--- begin Raw data ---

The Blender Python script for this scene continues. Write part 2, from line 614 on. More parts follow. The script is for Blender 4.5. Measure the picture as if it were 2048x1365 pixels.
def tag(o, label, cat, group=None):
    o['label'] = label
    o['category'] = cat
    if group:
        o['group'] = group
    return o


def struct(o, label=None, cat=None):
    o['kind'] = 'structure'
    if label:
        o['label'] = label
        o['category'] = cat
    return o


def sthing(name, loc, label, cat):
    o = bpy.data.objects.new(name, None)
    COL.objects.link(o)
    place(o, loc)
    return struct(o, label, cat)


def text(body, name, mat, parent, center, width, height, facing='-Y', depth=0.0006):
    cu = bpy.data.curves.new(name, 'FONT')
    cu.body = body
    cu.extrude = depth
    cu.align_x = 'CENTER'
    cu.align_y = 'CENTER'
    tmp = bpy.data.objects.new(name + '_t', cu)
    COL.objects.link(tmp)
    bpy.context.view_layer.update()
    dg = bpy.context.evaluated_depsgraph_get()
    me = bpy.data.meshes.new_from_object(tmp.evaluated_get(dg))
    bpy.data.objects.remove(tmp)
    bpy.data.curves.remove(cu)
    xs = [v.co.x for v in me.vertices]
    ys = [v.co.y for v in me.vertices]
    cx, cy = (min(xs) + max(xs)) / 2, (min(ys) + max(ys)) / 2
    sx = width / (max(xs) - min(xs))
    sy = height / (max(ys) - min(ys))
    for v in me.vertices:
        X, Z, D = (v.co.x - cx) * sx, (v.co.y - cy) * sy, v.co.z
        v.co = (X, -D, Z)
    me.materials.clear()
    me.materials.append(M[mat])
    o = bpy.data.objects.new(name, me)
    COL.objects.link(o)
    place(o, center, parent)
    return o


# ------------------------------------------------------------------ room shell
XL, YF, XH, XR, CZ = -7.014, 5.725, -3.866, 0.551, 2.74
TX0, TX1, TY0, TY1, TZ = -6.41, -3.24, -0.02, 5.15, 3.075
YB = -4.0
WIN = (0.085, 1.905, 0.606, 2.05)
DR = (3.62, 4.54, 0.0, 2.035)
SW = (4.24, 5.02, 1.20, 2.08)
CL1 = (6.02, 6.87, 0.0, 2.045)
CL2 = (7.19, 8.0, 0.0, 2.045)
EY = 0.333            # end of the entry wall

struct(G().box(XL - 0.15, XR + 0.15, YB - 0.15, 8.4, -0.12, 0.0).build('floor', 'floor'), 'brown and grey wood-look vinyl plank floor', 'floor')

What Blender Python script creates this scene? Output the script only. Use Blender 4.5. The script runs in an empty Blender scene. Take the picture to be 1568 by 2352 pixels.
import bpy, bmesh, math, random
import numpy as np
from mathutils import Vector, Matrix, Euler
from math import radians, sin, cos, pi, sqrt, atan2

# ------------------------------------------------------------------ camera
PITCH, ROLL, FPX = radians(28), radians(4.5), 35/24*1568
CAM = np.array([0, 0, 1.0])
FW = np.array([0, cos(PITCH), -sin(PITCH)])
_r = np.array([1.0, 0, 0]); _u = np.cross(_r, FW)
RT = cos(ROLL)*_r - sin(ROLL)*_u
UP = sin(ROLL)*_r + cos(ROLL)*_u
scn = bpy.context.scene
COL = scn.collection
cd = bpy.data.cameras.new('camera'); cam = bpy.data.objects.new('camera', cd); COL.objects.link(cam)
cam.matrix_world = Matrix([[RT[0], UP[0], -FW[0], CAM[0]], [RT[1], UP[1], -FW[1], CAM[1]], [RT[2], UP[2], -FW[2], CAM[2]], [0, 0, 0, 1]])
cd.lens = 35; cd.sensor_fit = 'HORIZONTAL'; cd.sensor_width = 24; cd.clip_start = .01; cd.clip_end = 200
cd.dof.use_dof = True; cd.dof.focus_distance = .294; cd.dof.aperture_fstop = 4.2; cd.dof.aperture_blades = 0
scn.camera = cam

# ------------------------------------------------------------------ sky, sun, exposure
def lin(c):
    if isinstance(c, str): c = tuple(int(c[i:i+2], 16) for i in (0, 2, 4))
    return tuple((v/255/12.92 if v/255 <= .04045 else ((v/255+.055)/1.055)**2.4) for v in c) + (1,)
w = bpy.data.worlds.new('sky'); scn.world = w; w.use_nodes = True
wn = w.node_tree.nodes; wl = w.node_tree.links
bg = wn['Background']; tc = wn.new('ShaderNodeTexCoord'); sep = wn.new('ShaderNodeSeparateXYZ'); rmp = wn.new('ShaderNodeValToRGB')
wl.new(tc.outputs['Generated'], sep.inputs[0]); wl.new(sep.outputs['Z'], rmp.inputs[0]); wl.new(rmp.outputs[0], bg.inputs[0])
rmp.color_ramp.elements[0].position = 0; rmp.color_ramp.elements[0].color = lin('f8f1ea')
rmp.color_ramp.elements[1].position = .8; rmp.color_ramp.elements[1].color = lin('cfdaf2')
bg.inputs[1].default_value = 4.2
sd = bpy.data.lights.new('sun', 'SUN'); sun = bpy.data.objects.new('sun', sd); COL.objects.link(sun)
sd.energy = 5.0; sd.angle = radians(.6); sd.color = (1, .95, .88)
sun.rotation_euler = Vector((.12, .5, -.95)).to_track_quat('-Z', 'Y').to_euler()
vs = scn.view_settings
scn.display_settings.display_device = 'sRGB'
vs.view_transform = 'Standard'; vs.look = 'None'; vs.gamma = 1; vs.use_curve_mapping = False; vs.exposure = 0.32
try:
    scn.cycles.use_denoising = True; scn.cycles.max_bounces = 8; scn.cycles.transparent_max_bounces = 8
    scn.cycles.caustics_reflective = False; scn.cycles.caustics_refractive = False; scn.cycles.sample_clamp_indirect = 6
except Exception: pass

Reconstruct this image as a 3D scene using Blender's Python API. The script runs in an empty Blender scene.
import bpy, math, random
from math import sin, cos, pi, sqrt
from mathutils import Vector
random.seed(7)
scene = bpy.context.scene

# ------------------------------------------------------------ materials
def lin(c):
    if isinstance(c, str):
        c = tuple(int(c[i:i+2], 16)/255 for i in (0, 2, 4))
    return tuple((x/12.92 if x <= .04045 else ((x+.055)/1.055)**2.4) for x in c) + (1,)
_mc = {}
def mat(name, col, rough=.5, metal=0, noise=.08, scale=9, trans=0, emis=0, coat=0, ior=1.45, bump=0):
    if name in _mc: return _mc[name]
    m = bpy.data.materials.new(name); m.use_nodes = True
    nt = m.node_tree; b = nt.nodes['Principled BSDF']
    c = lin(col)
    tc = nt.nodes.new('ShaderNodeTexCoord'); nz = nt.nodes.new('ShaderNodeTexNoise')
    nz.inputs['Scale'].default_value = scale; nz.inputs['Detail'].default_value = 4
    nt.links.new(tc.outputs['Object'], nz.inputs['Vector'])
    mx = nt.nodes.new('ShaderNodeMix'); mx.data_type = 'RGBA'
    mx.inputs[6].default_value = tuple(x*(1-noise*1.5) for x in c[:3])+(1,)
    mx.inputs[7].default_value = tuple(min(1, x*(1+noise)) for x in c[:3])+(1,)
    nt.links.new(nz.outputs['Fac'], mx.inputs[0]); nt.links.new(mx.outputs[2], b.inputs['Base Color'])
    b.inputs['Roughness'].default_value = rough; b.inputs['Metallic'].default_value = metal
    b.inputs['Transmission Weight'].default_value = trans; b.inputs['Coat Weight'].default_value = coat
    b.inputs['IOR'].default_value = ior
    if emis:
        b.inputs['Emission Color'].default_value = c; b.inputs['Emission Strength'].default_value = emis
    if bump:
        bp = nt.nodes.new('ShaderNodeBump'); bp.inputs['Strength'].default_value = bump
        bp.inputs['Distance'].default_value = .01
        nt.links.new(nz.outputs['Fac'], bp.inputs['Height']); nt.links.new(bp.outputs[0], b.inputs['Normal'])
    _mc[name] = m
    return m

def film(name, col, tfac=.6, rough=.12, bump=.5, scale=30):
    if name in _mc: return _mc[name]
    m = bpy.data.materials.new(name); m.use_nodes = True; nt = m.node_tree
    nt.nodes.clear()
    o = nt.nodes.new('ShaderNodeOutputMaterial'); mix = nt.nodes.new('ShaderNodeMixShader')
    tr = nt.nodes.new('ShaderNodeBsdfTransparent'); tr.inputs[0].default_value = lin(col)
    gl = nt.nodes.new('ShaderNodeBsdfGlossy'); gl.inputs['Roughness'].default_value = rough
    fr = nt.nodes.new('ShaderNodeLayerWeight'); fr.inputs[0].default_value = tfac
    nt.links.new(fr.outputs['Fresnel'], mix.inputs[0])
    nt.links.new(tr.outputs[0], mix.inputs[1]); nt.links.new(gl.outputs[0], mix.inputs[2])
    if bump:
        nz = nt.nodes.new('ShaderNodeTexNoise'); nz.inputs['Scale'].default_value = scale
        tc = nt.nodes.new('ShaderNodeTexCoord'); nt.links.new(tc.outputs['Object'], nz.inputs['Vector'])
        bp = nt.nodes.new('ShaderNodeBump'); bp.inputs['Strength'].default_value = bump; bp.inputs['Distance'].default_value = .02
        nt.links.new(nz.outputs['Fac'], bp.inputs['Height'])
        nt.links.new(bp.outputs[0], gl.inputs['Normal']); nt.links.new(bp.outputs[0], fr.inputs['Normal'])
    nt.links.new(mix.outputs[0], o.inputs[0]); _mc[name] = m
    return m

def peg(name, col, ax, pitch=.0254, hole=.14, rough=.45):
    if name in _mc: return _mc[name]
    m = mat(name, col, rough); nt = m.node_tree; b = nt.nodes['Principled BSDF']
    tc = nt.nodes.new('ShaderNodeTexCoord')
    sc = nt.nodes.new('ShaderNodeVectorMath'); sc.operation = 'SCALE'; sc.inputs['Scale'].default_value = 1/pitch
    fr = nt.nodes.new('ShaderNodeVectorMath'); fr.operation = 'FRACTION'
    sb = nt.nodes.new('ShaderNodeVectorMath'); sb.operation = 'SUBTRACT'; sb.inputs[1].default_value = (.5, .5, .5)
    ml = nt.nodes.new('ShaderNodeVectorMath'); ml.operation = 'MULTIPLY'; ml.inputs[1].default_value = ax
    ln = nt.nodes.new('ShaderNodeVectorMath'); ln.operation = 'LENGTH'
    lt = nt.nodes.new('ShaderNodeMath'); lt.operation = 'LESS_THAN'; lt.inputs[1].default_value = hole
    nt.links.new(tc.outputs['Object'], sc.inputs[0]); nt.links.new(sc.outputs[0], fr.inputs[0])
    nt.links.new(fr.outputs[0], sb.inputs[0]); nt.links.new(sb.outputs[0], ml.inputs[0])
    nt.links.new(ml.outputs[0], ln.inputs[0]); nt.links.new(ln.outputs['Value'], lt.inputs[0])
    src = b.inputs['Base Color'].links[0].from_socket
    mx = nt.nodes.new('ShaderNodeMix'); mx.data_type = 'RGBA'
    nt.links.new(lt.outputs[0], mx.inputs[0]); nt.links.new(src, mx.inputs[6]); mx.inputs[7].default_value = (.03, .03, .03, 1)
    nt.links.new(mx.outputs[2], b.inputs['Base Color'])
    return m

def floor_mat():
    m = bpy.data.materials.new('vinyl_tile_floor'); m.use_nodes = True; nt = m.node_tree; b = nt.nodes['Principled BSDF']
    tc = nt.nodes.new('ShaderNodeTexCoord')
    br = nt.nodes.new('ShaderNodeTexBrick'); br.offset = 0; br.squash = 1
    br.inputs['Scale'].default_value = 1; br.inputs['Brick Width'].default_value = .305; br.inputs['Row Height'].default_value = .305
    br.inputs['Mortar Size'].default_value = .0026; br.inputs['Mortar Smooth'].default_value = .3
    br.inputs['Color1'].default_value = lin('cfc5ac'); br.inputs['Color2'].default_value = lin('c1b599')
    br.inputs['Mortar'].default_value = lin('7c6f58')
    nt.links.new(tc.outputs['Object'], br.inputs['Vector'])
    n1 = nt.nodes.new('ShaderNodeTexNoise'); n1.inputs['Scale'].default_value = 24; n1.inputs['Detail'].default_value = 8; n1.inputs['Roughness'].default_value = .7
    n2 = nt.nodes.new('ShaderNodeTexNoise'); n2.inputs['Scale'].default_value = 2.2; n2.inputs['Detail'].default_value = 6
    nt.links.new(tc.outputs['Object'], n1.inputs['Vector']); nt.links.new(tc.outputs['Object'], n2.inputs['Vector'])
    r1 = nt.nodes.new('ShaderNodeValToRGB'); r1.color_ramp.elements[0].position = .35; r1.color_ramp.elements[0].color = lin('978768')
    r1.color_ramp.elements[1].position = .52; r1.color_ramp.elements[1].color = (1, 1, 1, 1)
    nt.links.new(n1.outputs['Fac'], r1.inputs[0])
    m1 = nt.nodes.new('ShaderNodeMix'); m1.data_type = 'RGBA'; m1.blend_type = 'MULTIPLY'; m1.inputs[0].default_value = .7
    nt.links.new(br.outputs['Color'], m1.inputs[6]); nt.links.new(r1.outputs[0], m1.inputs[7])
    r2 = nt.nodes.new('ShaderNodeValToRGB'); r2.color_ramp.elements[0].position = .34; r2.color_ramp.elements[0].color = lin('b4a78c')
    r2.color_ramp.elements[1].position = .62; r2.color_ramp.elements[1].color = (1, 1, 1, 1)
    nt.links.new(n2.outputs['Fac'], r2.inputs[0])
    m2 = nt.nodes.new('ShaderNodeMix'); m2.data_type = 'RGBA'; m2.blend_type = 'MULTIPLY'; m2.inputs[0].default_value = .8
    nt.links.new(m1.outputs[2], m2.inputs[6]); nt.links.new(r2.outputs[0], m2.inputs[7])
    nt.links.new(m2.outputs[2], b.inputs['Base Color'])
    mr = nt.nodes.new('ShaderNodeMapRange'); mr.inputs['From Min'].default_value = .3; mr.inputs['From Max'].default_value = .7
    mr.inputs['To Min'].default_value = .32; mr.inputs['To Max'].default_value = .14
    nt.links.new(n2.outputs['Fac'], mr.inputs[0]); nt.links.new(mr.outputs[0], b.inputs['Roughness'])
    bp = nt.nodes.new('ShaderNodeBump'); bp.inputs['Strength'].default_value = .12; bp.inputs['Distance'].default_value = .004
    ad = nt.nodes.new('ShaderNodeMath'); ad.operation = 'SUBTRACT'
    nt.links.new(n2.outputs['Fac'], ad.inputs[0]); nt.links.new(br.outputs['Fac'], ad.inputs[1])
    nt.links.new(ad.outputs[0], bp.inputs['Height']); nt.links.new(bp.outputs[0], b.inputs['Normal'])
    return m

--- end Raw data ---

The first line to be transcribed is the one containing "Reconstruct this image", and the last is the one containing "scene = bpy.context.scene". Transcribe exactly those lines and nothing else.

Reconstruct this image as a 3D scene using Blender's Python API. The script runs in an empty Blender scene.
import bpy, math, random
from math import sin, cos, pi, sqrt
from mathutils import Vector
random.seed(7)
scene = bpy.context.scene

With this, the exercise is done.